2015年7月、BETWEEN THE BURIED AND ME(ビトウィーン・ザ・ベリード・アンド・ミー)の3年振りのアルバム『COMA ECLIPTIC』が発売された。店頭販売においてはCDのそれより一回り大きい紙ジャケットが並び、往年のプログレッシヴロック――ヒプノシスによるデザインの――を思わせる意味深な写真が目に飛び込む。

彼らの名前はプログレッシヴデスメタルというくくりで目にすることが多い。このジャンルのバンドにはOPETHやCYNIC、MESHUGGAHなどが挙げられるだろう。ここでMESHUGGAH以外の2バンドとBETWEEN THE BURIED AND MEとの共通点を見てみたい。今回の新譜にも関わってくるのだが、彼らは総じてデスメタル要素を減少させていき、プログレッシヴロック寄りの音楽性へと変化を遂げているのだ。

『COMA ECLIPTIC』の1曲目を初めて再生すると、バンドを間違えたかと錯覚するかもしれない。エレクトリックピアノ(ウーリッツァーか?)のアルペジオの上でクリーンヴォーカルが静かに歌うバラード。コーラスに入って盛り上がっても生ピアノとストリングスがその音圧の中心となっている。OPETHやCYNICは一足早くその方向に進んでいた。もともと持っていた深遠さをより追求し、アコースティックな楽器も恐れず取り入れる。

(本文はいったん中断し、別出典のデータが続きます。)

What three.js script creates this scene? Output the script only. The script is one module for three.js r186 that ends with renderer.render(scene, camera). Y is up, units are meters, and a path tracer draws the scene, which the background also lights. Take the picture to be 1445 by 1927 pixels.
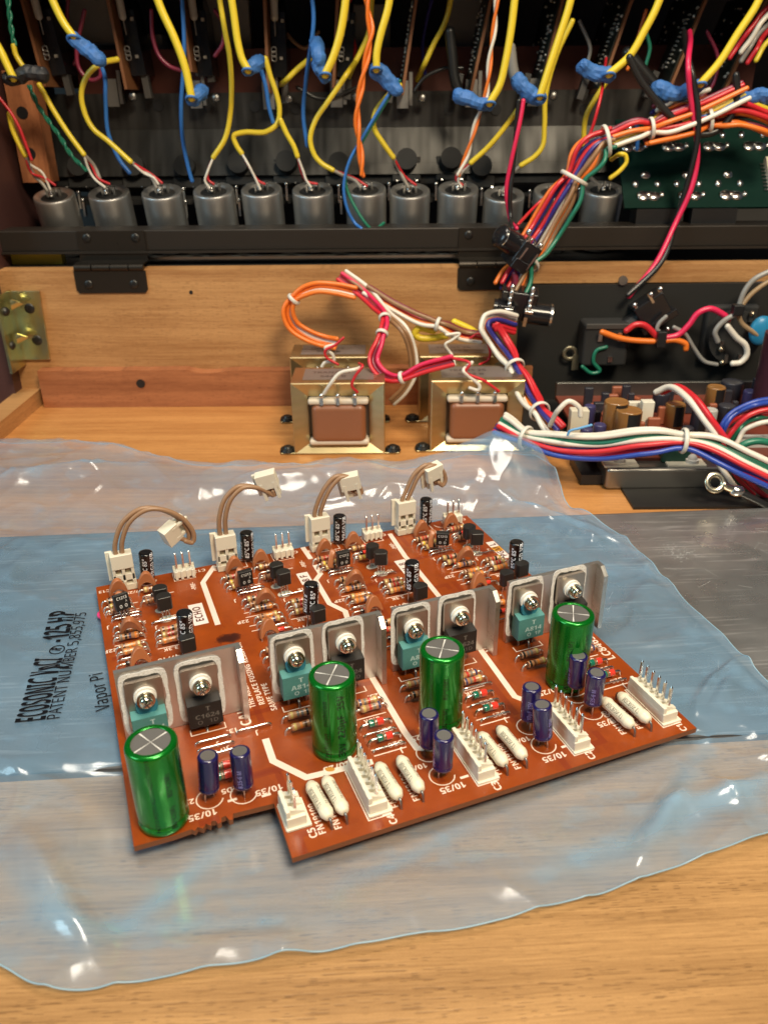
import * as THREE from 'three';
import { RoundedBoxGeometry } from 'three/addons/geometries/RoundedBoxGeometry.js';
import { mergeGeometries } from 'three/addons/utils/BufferGeometryUtils.js';
import { FontLoader } from 'three/addons/loaders/FontLoader.js';

const S = 0.001;                                   // everything below is written in millimetres
const scene = new THREE.Scene();
const camera = new THREE.PerspectiveCamera(64.72, 767 / 1024, 0.01, 20);
camera.position.set(0, 162.62 * S, 0);
camera.rotation.set(-0.46692, 0.00399, -0.00887, 'YXZ');
camera.focus = 0.262;
camera.userData.fStop = 24;
scene.add(camera);
scene.background = new THREE.Color(0.05, 0.055, 0.065);   // the dim room around the bench
const renderer = new THREE.WebGLRenderer({ antialias: true });
renderer.setSize(767, 1024);
renderer.toneMapping = THREE.LinearToneMapping;
renderer.toneMappingExposure = 0.85;
renderer.shadowMap.enabled = true;

// lamps of the workshop: each a fitting with a glowing face and an area light of the same size just in front of it
function lamp(name, label, w, h, pos, aim, color, intensity) {
  const g = new THREE.Group(); g.name = name; scene.add(g);
  g.userData = { label, category: 'lamp' };
  g.position.set(pos[0] * S, pos[1] * S, pos[2] * S);
  g.lookAt(aim[0] * S, aim[1] * S, aim[2] * S);
  const c = new THREE.Color(...color);
  const face = new THREE.Mesh(new THREE.BoxGeometry(w * S, h * S, 0.004), new THREE.MeshStandardMaterial({ color: 0xffffff, emissive: c, emissiveIntensity: 1.5 }));
  face.name = 'diffuser'; g.add(face);
  const box = new THREE.Mesh(new THREE.BoxGeometry(w * S + 0.03, h * S + 0.03, 0.03), new THREE.MeshStandardMaterial({ color: 0x555555, roughness: 0.6 }));
  box.position.z = -0.018; box.name = 'housing'; g.add(box);
  const l = new THREE.RectAreaLight(c, intensity, w * S, h * S);
  l.position.set(0, 0, 0.006); l.rotation.y = Math.PI; g.add(l);
}
lamp('bench_lamp', 'warm lamp over the bench in front of the cabinet', 260, 200, [260, 760, 240], [-40, 30, -460], [1, 0.86, 0.64], 64);
lamp('ceiling_lamp', 'square white lamp hung straight over the bare circuit board', 420, 420, [-40, 1250, -230], [-20, 0, -210], [1, 0.9, 0.76], 17);
lamp('window_lamp', 'tall bluish daylight panel standing left of the bench', 700, 700, [-1300, 900, 500], [0, 0, -300], [0.55, 0.85, 1], 6);

// ---------- helpers ----------
let seed = 7;
const rnd = (a = 0, b = 1) => { seed = (seed * 1664525 + 1013904223) >>> 0; return a + (b - a) * seed / 4294967296; };
const hash = (x, y, s) => { let h = (x * 374761393 + y * 668265263 + s * 2246822519) | 0; h = Math.imul(h ^ (h >>> 13), 1274126177); h ^= h >>> 16; return (h >>> 0) / 4294967296; };
const vn = (x, y, s = 0) => {
  const i = Math.floor(x), j = Math.floor(y); let f = x - i, g = y - j; f = f * f * (3 - 2 * f); g = g * g * (3 - 2 * g);
  return (hash(i, j, s) * (1 - f) + hash(i + 1, j, s) * f) * (1 - g) + (hash(i, j + 1, s) * (1 - f) + hash(i + 1, j + 1, s) * f) * g;
};
const fbm = (x, y, s = 0, n = 4) => { let a = 0.5, r = 0, t = 0; for (let k = 0; k < n; k++) { r += a * vn(x, y, s + k); t += a; a *= 0.5; x *= 2.03; y *= 2.03; } return r / t; };
const clamp = (x, a = 0, b = 1) => Math.min(b, Math.max(a, x));
const smooth = (a, b, x) => { const t = clamp((x - a) / (b - a)); return t * t * (3 - 2 * t); };
const counts = new Map();
const numbered = (n) => { const c = counts.get(n) ?? 0; counts.set(n, c + 1); return c ? n + '_' + String(c).padStart(3, '0') : n; };
const toS = (x) => { const v = x <= 0.0031308 ? x * 12.92 : 1.055 * Math.pow(x, 1 / 2.4) - 0.055; return clamp(Math.round(v * 255), 0, 255); };
function tex(w, h, fn, { srgb = true, wrap = THREE.MirroredRepeatWrapping, sx = 1, sy = 1 } = {}) {
  const d = new Uint8Array(w * h * 4);
  for (let y = 0; y < h; y++) for (let x = 0; x < w; x++) {
    const c = fn(x, y), k = (y * w + x) * 4;
    for (let i = 0; i < 3; i++) d[k + i] = srgb ? toS(Array.isArray(c) ? c[i] : c) : clamp((Array.isArray(c) ? c[i] : c) * 255, 0, 255);
    d[k + 3] = 255;
  }
  const t = new THREE.DataTexture(d, w, h); t.magFilter = t.minFilter = THREE.LinearFilter; t.wrapS = t.wrapT = wrap;
  if (srgb) t.colorSpace = THREE.SRGBColorSpace;
  t.repeat.set(1 / sx, 1 / sy); t.needsUpdate = true;
  return t;
}
function canvasTex(w, h, draw, rx = 1, ry = 1) {
  const c = document.createElement('canvas'); c.width = w; c.height = h;
  draw(c.getContext('2d'), w, h);
  const t = new THREE.CanvasTexture(c); t.colorSpace = THREE.SRGBColorSpace; t.wrapS = t.wrapT = THREE.ClampToEdgeWrapping; t.repeat.set(rx, ry);
  return t;
}
const M = (color, roughness = 0.5, metalness = 0, extra = {}) => {
  const { map, ...rest } = extra;
  const m = new THREE.MeshPhysicalMaterial({ roughness, metalness, ...rest });
  if (Array.isArray(color)) m.color.setRGB(...color); else m.color.set(color);
  if (map) m.map = map;
  return m;
};
// geometry, all in mm
const mv = (g, x, y, z) => g.translate(x, y, z);
const box = (w, h, d, x = 0, y = 0, z = 0) => mv(new THREE.BoxGeometry(w, h, d), x, y, z);
const rbox = (w, h, d, x = 0, y = 0, z = 0, r = 0.4, n = 2) => mv(new RoundedBoxGeometry(w, h, d, n, Math.min(r, w / 2.01, h / 2.01, d / 2.01)), x, y, z);
const cyl = (r0, r1, h, x = 0, y = 0, z = 0, n = 20) => mv(new THREE.CylinderGeometry(r1, r0, h, n), x, y + h / 2, z);   // r0 below, r1 above, y is the foot
const cylX = (r, l, x = 0, y = 0, z = 0, n = 14) => mv(new THREE.CylinderGeometry(r, r, l, n).rotateZ(Math.PI / 2), x, y, z);
const cylZ = (r, l, x = 0, y = 0, z = 0, n = 14) => mv(new THREE.CylinderGeometry(r, r, l, n).rotateX(Math.PI / 2), x, y, z);
const ball = (r, x = 0, y = 0, z = 0, a = 1, b = 1, c = 1, n = 14) => mv(new THREE.SphereGeometry(r, n, Math.ceil(n * 0.7)).scale(a, b, c), x, y, z);
const lathe = (pts, n = 32) => new THREE.LatheGeometry(pts.map((p) => new THREE.Vector2(p[0], p[1])), n);
const byHeight = (g, h) => { const p = g.attributes.position, u = g.attributes.uv; for (let i = 0; i < p.count; i++) u.setY(i, clamp(p.getY(i) / h)); return g; };
const vec = (p) => new THREE.Vector3(p[0], p[1], p[2]);
const tube = (pts, r, seg = 0, n = 8) => {
  const c = new THREE.CatmullRomCurve3(pts.map(vec), false, 'centripetal');
  const g = new THREE.TubeGeometry(c, seg || Math.max(8, pts.length * 7), r, n, false);
  const caps = [0, 1].map((t) => { const p = c.getPoint(t); return ball(r, p.x, p.y, p.z, 1, 1, 1, n); });
  return mergeGeometries([g, ...caps].map(flat));
};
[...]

デスメタル要素を強く保ちつつプログレッシヴな音楽を奏でるバンドはいないのかといえば、二つのパターンで存在しているように感じる。一つはもともと技巧的に優れていたデスメタルの先鋭的なものとして、テクニカルブルータルデスメタルと呼ばれる一群。もう一つは新しく発生したメタルコアやカオティックハードコアの路線。先述の3バンドのようにプログレッシヴロックよりになったものも含め、バリエーションが増えることにより、それぞれのよさを味わえる状況であることを喜びたい。